By Bernie Klinder

Anyone who has worked in a large organization can attest to this. That doesn’t mean that it applies to every company, or every role in a company, and it certainly doesn’t apply to many blue collar jobs. But in offices around the country, corporate time wasters are abundant. I think for many corporate environments, 3 hours is a generous estimate. It’s a Dilbert world.

Most time wasters come from the management down: Do nothing mandatory meetings, events that are suppose to improve morale, pointless mandatory training events. I worked at a large bank in Cleveland where I was scheduled for 36 hours of meetings in a single week (often double-booked). At one point I started tracking how long I’d gone just attending meetings without actually doing any real work – it was 3 weeks. As a Type-A achievement oriented person, this was driving me nuts, so I took an afternoon to run through any tasks that I could do – and caught up in less than 4 hours. That’s 4 hours of real work in 3 weeks, and I could have probably gone another 2 weeks without anyone noticing.

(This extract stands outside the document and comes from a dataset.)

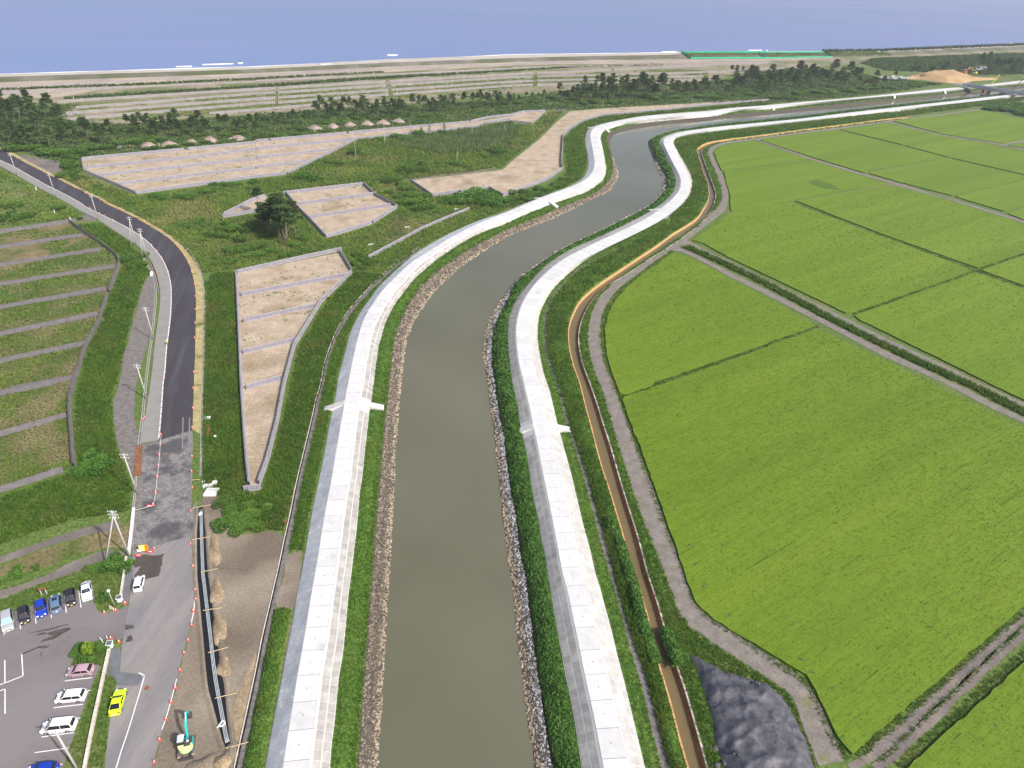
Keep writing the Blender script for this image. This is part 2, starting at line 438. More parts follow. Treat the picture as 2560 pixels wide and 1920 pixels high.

The other time wasting breeding ground are your co-workers and constant interruptions. I once had a cubicle right outside of a busy conference room. At the top of every hour were a parade of questions “is this Conference Room A?”, “ is this the Six Sigma meeting?”, “is there a coffee machine/bathroom/vending area nearby?”, “do you know where so and so’s office is?” To make matters worse, my desk phone number was the company’s old catalog sales number. Instead of rolling the number over to the new catalog sales number it was reassigned to me. Several times a week, I would have a customer call and ask if we had parts in stock, or technical questions about components. My voicemail box would fill quickly if I was away from my desk for the day. In true Fortune 500 fashion, it took hours of time and layers of paperwork and management approval to get a new number. Later I discovered that the phone number was yet again assigned to a new employee who would have to go through the same process.

All this fun pales in comparison to the distraction of the bored co-workers around you who seemingly have nothing to do but talk about their favorite TV shows, gossip, sports, call their BFF in another department to complain, or have a loud gathering of their office friends in the cube next to yours. The ultimate curse is the bored poorly managed employee making his rounds to talk to other people to get through the day and look busy. The trend towards open offices makes this worse, encourages more interruptions, and makes it harder to focus. Within the first month of deploying open offices, many employees wind up buying noise canceling headphones.

Productivity studies have shown that it takes the average employee 5–10 minutes to get refocused and get back to work after an interruption. So all of these meetings and interruptions add up to “death by a thousand cuts” that kill productivity. Employees don’t often get a solid, uninterrupted, span of focused work time – the only way to get things done is by squeezing in a few minutes of real work in between mandatory distractions, which is why so many people either arrive an hour early in the office and/or stay an hour late. Not only do you miss rush hour, but those 2 extra hours are often the most productive of the day, and they add up to an extra day of real productive work at the end of each week. Of course, the catch-22 is that your reward for being so much more productive than everyone else will be a 2% pay raise and more work.